Nov 18, 2009

Is there anything private anymore?

The "let it all hang out" mentality has finally reached the frum world.  Articles with people's personal life stories abound.  I will admit, some of these accounts are fascinating to me but I'd like to differentiate between an inspirational life story of how someone became a baal teshuva, for example, and sharing details about one's divorce. 

A book published by a Jewish publisher last year had me cringing.  The author describes her feelings as her divorce was finalized.  Her situation is heartbreaking but as I read it I thought: Why are you telling the world these intensely private feelings and thoughts?

Some will say that people in her situation will feel comforted to know that they are not alone in their sorrow.  This may be true, but at what price? Where is the tznius in speech?

It's worse when the author signs their name but even anonymous tell-all articles are questionable.  They feed our voyeuristic inclinations.  They put us on a par with those who sit glued to their televisions as the host of the program urges the guest to tell the audience the juicy details of their sensational and/or sordid story . 

Frum readers are frequently presented with stories about how someone's marriage failed, how a person could not stop eating, about why they went off the derech, about how their parents mistreated them, how they were sexually molested, how they descended into depression, about their panic attacks, their obsessions, their husband's drinking, their discovery of their husband's gambling or pornography.

I have registered my protest more than once to a publication that allowed a writer to describe how their mothers did terrible things to them.  Was a rabbi consulted about the halachic permissibility of publicizing this information? Even if the halacha would allow it (which I doubt), why is there no shame in telling the world about the failings of one's closest relatives?

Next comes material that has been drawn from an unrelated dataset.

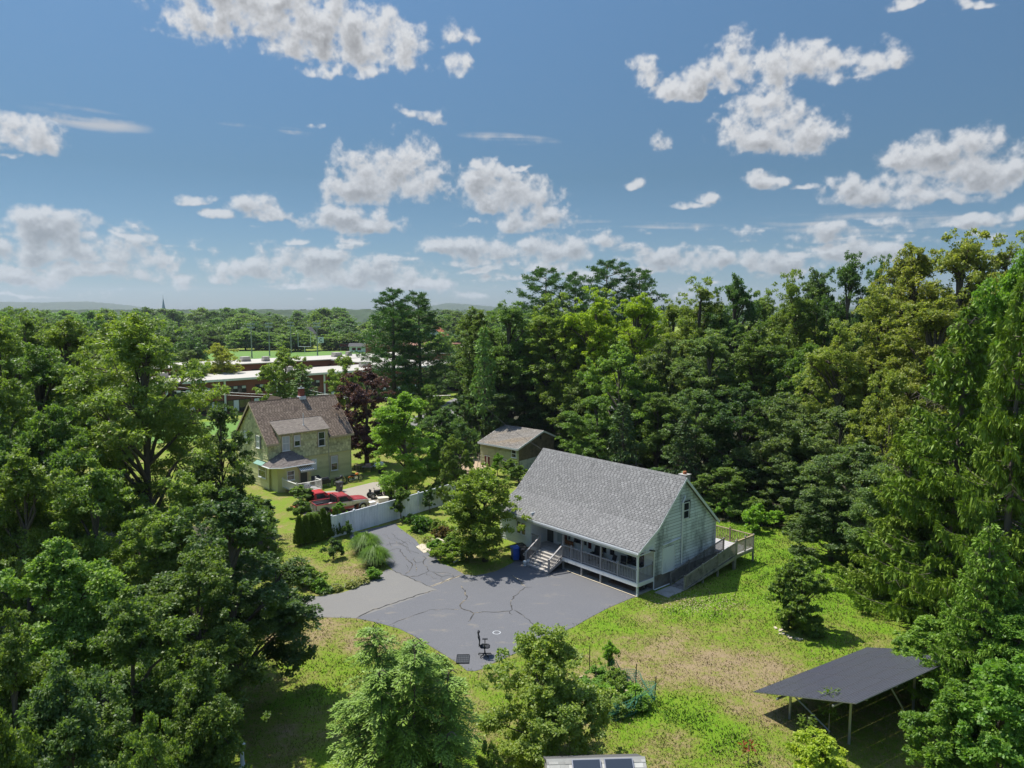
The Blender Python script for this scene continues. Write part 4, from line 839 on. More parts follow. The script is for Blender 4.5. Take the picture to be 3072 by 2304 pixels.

I am getting the message that keeping things to yourself and telling only the few people who can be helpful to you is selfish! If you cared about others, you would share your pain so others can be comforted by your story!

Are there times and places when a personal story can be told? Definitely.  Can a personal story about failing and rehabilitation be helpful to others? Yes.

When is the line between appropriateness and crassness crossed? Let's see if we can come up with guidelines.